Technisch gibt es wirklich nichts auszusetzen, das ist schon alles auf sehr hohem Niveau gemacht.

Einige Ungereimtheiten bleiben: Tag-täglich sterben z.B. Motoradfahrer im Straßenverkehr durch ganz „normal“ kleine Fehler bei ganz „normalen“ Geschwindigkeiten – wie kann sich dann Tom Cruise eine wilde Verfolgungsjagt mit seinen Gegenspielern liefern, an deren Ende er schwer stürzt und ohne Helm und anderweitigen Schutz nicht einen Kratzer davonträgt? Sind wir doch bei einer Comic-Verfilmung gelandet oder bei Harry Potter? Hermine ist doch gar nicht am Start.

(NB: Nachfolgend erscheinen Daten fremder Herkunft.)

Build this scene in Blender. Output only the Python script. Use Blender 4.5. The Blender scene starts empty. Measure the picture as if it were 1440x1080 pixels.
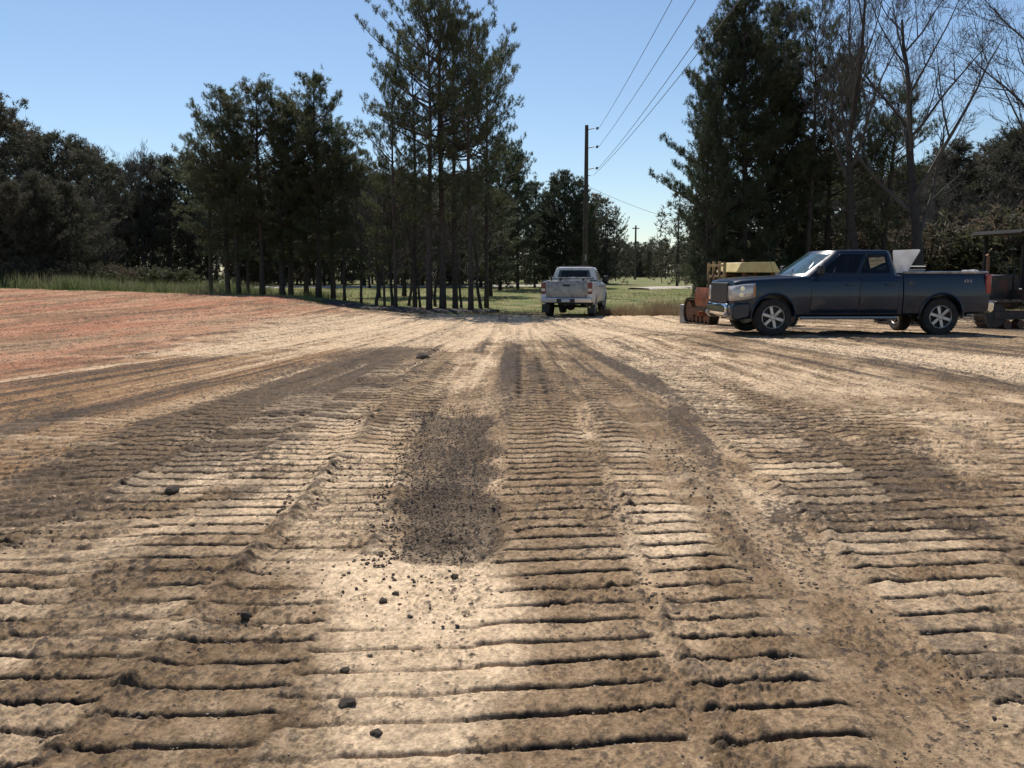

Überhaupt „Motorrad-Verfolgungsjagt“ – das ist doch von vorgestern! Was soll diese Anbiederung an die vermeintlichen Wünsche und Sehgewohnheiten des Zielpublikums? Auto- und Motorradrennen kann man doch überall daddeln, dazu braucht es keine Kinoeintrittskarte. Ich hab’ die Stelle genutzt, um die Augen zu schließen, auch zur Vermeidung einer aufkommenden Übelkeit durch die rasante Kurvenfahrt.

Am Ende bin ich doch mit dem Genre versöhnt, Hunts zu Beginn des Film aufgelöste IMF-Einheit darf weitermachen, ergo wird es auch weitere Teil geben, »MI 6« ist doch auch ein schöner Titel, ach nein, das wäre ein Dokumentarfilm, dann geht es eben in der Zukunft mit 7 und 8 weiter.